Weather focus now turns to lake effect, polar vortex, and brutal cold

Posted at 8:35 PM, Jan 28, 2019
and last updated 2019-01-29 00:47:47-05

WEST MICHIGAN -- The first part of this week's wild winter weather is over. A strong, clipper system generating a widespread six inches of snow or more across much of the area is now taking most of the snow with it.

Part two will be heavy accumulating lake effect snow through Thursday morning, especially along/west of U.S. 131.

See map below of WINTER STORM WARNINGS and WIND CHILL WARNINGS...most expire Thursday at 1 p.m. We should note that the winter storm warnings are two-fold...they encompass the lake effect snow AND the wind chill warnings!

Take a look below at our snow accumulation map through Wednesday. We believe the potential for heavy lake effect snow is likely...especially along/west of US-131 with strong westerly winds.

These winds will likely drag the snow further inland (than normal) and even areas along/east of US-131 will see some accumulation. We are expecting a swath of about 6" to 10" of lake effect snow in our immediate lakeshore counties, while the next tier of counties eastward will be in the area of about 3" to 6".

The lightest amounts will be farther away from the lake across Mecosta, Montcalm, Ionia, Eaton, and Calhoun Counties where 1" to 3" is expected.

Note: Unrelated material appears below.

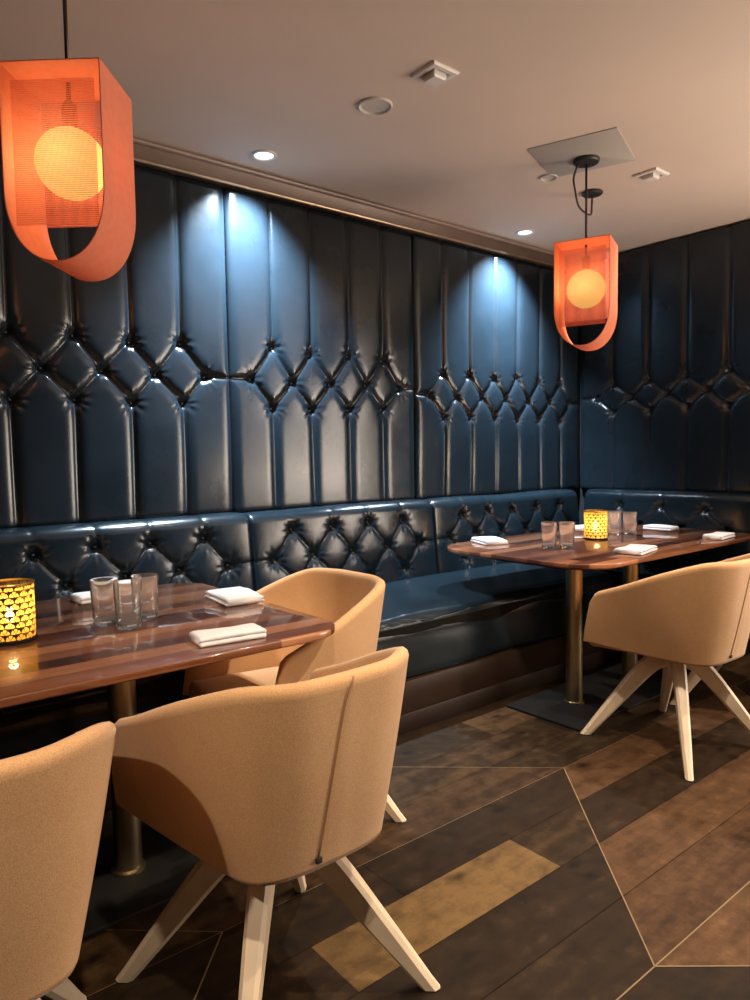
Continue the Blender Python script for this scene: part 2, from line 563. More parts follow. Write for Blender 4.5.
def panel_lines(W, n, zA, zB, zC, z0, z1, rg):
    w = W / n
    j = lambda s=.006: rg.uniform(-s, s)
    A = [(i * w + j(), zA + j(.01)) for i in range(1, n)]
    B = [((i + .5) * w + j(), zB + j(.006)) for i in range(n)]
    Cc = [(i * w + j(), zC + j(.01)) for i in range(1, n)]
    segs = [((0, z0), (0, z1)), ((W, z0), (W, z1))]
    for i in range(n - 1):
        segs.append((A[i], ((i + 1) * w, z1)))
        segs.append((Cc[i], ((i + 1) * w, z0)))
        for b in (B[i], B[i + 1]):
            segs.append((A[i], b)); segs.append((b, Cc[i]))
    segs.append(((0, zB), B[0])); segs.append((B[-1], (W, zB)))
    return segs, A + B + Cc

def button_mesh():
    prof = [(0, .0065), (.004, .0062), (.0075, .0045), (.0095, .0015), (.0098, -.002), (.008, -.006), (0, -.006)]
    o = lathe('button', prof, M['leather_seat'], None, 16)
    me = o.data; bpy.data.objects.remove(o)
    return me
BUTTON = button_mesh()

def add_button(parent, pos, axis):
    b = link(bpy.data.objects.new('button', BUTTON), parent)
    b.location = pos
    b.rotation_euler = (PI / 2, 0, 0) if axis == 'y' else (0, -PI / 2, 0)
    return b

def wall_panel(axis, start, W, n, zs, label, seed, base, z0=.965, z1=2.562):
    """axis 'y': panel on the left wall running along +x from start, facing -y;
       axis 'x': on the right wall running along -y from start, facing -x"""
    rg = random.Random(seed)
    segs, btn = panel_lines(W, n, *zs, z0, z1, rg)
    du = .0085
    us = np.linspace(0, W, int(W / du) + 1)
    vs = np.concatenate([np.linspace(z0, zs[2] - .10, 34, endpoint=False), np.linspace(zs[2] - .10, zs[0] + .12, 78, endpoint=False), np.linspace(zs[0] + .12, z1, 60)])
    U, V = np.meshgrid(us, vs, indexing='ij')
    h = tuft_relief(U, V, segs, [], btn, .060, .018, seed, .008, .45) + .030
    edge = np.minimum(np.minimum(V - z0, z1 - V), 9) / .03
    h = h - .012 * (1 - np.clip(edge, 0, 1)) ** 2
    # skirt back to the wall
    hp = np.pad(h, 1, mode='edge'); Up = np.pad(U, 1, mode='edge'); Vp = np.pad(V, 1, mode='edge')
    hp[0, :] = hp[-1, :] = 0; hp[:, 0] = hp[:, -1] = 0
    Z = Vp - z0
    if axis == 'y':
        P = np.stack([Up, -hp, Z], -1); loc = (start, base, z0)
        o = grid_obj('upholstered_wall_panel', P, M['leather'], None, loc)
    else:
        P = np.stack([-hp, -Up, Z], -1); loc = (base, start, z0)
        o = grid_obj('upholstered_wall_panel', P, M['leather'], None, loc)
    fix_normals(o)
    tag(o, label, 'wall panel', 'tufted navy leather wall panels')
    for bx, by in btn:
        i = min(max(np.searchsorted(us, bx), 0), len(us) - 1); jv = min(np.searchsorted(vs, by), len(vs) - 1)
        hb = h[i, jv] + .002
        add_button(o, (bx, -hb, by - z0) if axis == 'y' else (-hb, -bx, by - z0), axis)
    return o

w = .246
wall_panel('y', 1.672 - 9 * w, 9 * w, 9, (1.785, 1.64, 1.505), 'tufted navy leather wall panel in deep shadow behind the left orange pendant', 1, WL)
wall_panel('y', 1.674, 5 * w - .002, 5, (1.80, 1.64, 1.505), 'middle tufted navy leather wall panel with warm reflections above the banquette', 2, WL)
wall_panel('y', 2.906, 4.585 - 2.906, 7, (1.75, 1.61, 1.475), 'tufted navy leather wall panel washed blue by the downlight near the corner', 3, WL)
wall_panel('x', 3.15, .27 * 9, 9, (1.745, 1.635, 1.53), 'dim tufted navy leather panel on the right wall behind the far table', 4, WR, z1=2.64)

# ------------------------------------------------------------------ banquettes
def backrest(axis, start, W, n, front, parent, seed, z0=.47, back=None):
    """rounded tufted back cushion; local to parent at world origin"""
    rg = random.Random(seed)
    wv = W / n
    j = lambda s=.006: rg.uniform(-s, s)
    Aq = [(i * wv + j(), .873 + j()) for i in range(1, n)]
    Bq = [((i + .5) * wv + j(), .737 + j()) for i in range(n)]
    Cq = [(i * wv + j(), .60 + j()) for i in range(1, n)]
    top_s = 1.12
    segs = [((0, 0.3), (0, 1.2)), ((W, .3), (W, 1.2))]
    shallow = []
    for i in range(n - 1):
        shallow.append((Aq[i], ((i + 1) * wv, top_s)))
        segs.append((Cq[i], ((i + 1) * wv, .3)))
        for b in (Bq[i], Bq[i + 1]):
            segs.append((Aq[i], b)); segs.append((b, Cq[i]))
    shallow.append(((0, .737), Bq[0])); shallow.append((Bq[-1], (W, .737)))
    # profile: straight front then a rolled top (s equals z on the straight part)
    r = .055; zt = .978
    pts = []
    for s in np.concatenate([np.linspace(z0, zt - r, 58, endpoint=False), np.linspace(zt - r, zt - r + r * PI / 2, 14, endpoint=False), np.linspace(zt - r + r * PI / 2, zt - r + r * PI / 2 + .05, 6)]):
        if s < zt - r: pts.append((s, 0, s, -1, 0))
        elif s < zt - r + r * PI / 2:
            a = (s - (zt - r)) / r; pts.append((s, r - r * math.cos(a), zt - r + r * math.sin(a), -math.cos(a), math.sin(a)))
        else: pts.append((s, r + (s - (zt - r + r * PI / 2)), zt, 0, 1))
    pts = np.array(pts)
    us = np.linspace(0, W, int(W / .0085) + 1)
    U, Sx = np.meshgrid(us, pts[:, 0], indexing='ij')
    btn = Aq + Bq + Cq
    h = tuft_relief(U, Sx, segs, shallow, btn, .095, .013, seed, .0045, .62) - .013
    dep = pts[:, 1][None] + pts[:, 3][None] * h + np.clip((pts[:, 2][None] - .86) * .10, -.036, .012)      # distance behind front plane, leaning back
    Zz = pts[:, 2][None] + pts[:, 4][None] * h
    # close to the back
    bk = .105
    dp = np.pad(dep, 1, mode='edge'); zp = np.pad(Zz, 1, mode='edge'); up = np.pad(U, 1, mode='edge')
    dp[0, :] = dp[-1, :] = bk; dp[:, 0] = dp[:, -1] = bk
    if axis == 'y':
        P = np.stack([start + up, front + dp, zp], -1)
    else:
        P = np.stack([front + dp, start - up, zp], -1)
    o = fix_normals(grid_obj('backrest', P, M['leather_seat'], parent))
    for bx, by in btn:
        i = min(np.searchsorted(us, bx), len(us) - 1); jv = min(np.searchsorted(pts[:, 0], by), len(pts) - 1)
        d = dep[i, jv] - .002
        add_button(o, (start + bx, front + d, by) if axis == 'y' else (front + d, start - bx, by), axis)
    return o

def seat_mesh(axis, a0, a1, front, back, parent, seed):
    """long bench cushion with rolled front edge and creases; front skirt runs down to the kick board"""
    rg = np.random.RandomState(seed)
    prof = [(back, .46), (back, .530), (back - .15, .533), (back - .3, .530), (back - .42, .524), (front + .14, .519)]
    r = .055
    for k in range(9):
        a = k / 8 * PI / 2
        prof.append((front + .045 + r - r * math.sin(a), .513 - r + r * math.cos(a)))
    prof += [(front + .032, .42), (front + .024, .36), (front + .022, .30), (front + .022, .25), (front + .028, .232), (front + .06, .230)]
    prof = np.array(crom(prof, 90))
    n = int(abs(a1 - a0) / .016)
    As = np.linspace(a0, a1, n)
    Sg, Pj = np.meshgrid(As, np.arange(len(prof)), indexing='ij')
    D = prof[:, 0][Pj]; Z = prof[:, 1][Pj]
    # tangent normal
    tn = np.gradient(prof, axis=0); nn = np.stack([tn[:, 1], -tn[:, 0]], -1); nn /= np.linalg.norm(nn, axis=1)[:, None] + 1e-9
    h = np.zeros(Sg.shape)
    for _ in range(60):
        c = rg.uniform(min(a0, a1), max(a0, a1)); jc = rg.uniform(18, 62); sl = rg.uniform(-.012, .012); wd = rg.uniform(.006, .016); ln = rg.uniform(5, 14)
        h += rg.uniform(-.0030, .0014) * np.exp(-((Sg - c - sl * (Pj - jc)) / wd) ** 2 - ((Pj - jc) / ln) ** 2)
    for _ in range(10):
        fx = rg.uniform(2, 12); fy = rg.uniform(-.2, .2); h += .0012 * np.sin(Sg * fx + Pj * fy + rg.rand() * 6)
    D = D + nn[:, 0][Pj] * h * -1; Z = Z + nn[:, 1][Pj] * h * -1
    if axis == 'y':
        P = np.stack([Sg, D, Z], -1)
    else:
        P = np.stack([D, Sg, Z], -1)
    o = grid_obj('seat', P, M['leather_seat'], parent, wrap_v=True, caps=True)
    return fix_normals(o)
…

Coupled with that snow? Temperatures at/below zero and wind chills on the order of -25 to -35. Dangerous cold, a threat to all public safety, and frostbite possible in less than 15 minutes.

See wind chill forecast below. Graphic is valid for Tuesday at 6 A.M.

Our next wind chill graphic below is valid for Tuesday at 6 P.M.

While some of our area will be influenced by Lake Michigan and this Arctic air mass may warm slightly, locations not under the influence of the lake such as Battle Creek, Three Rivers, and Coldwater, may see wind chills plummet to -45 to -50 degrees. See wind chill forecast below valid for Wednesday at 6 A.M.

Most high temperatures will NOT get above zero on Wednesday, but winds will be strong. We will likely break a high temperature record set in 1899 where it reached only 4 degrees on January 30. That alone speaks to the serious nature of the cold and long standing record. The final wind chill graphic below is valid for Wednesday at 6 P.M.

These are dangerous, life-threatening wind chills...please treat them as such. Frostbite is possible in as little as 15 minutes or less! Limit outside exposure and stay inside if possible. The core of arctic air and polar vortex arrive Tuesday night into Thursday morning as seen below. Please be safe!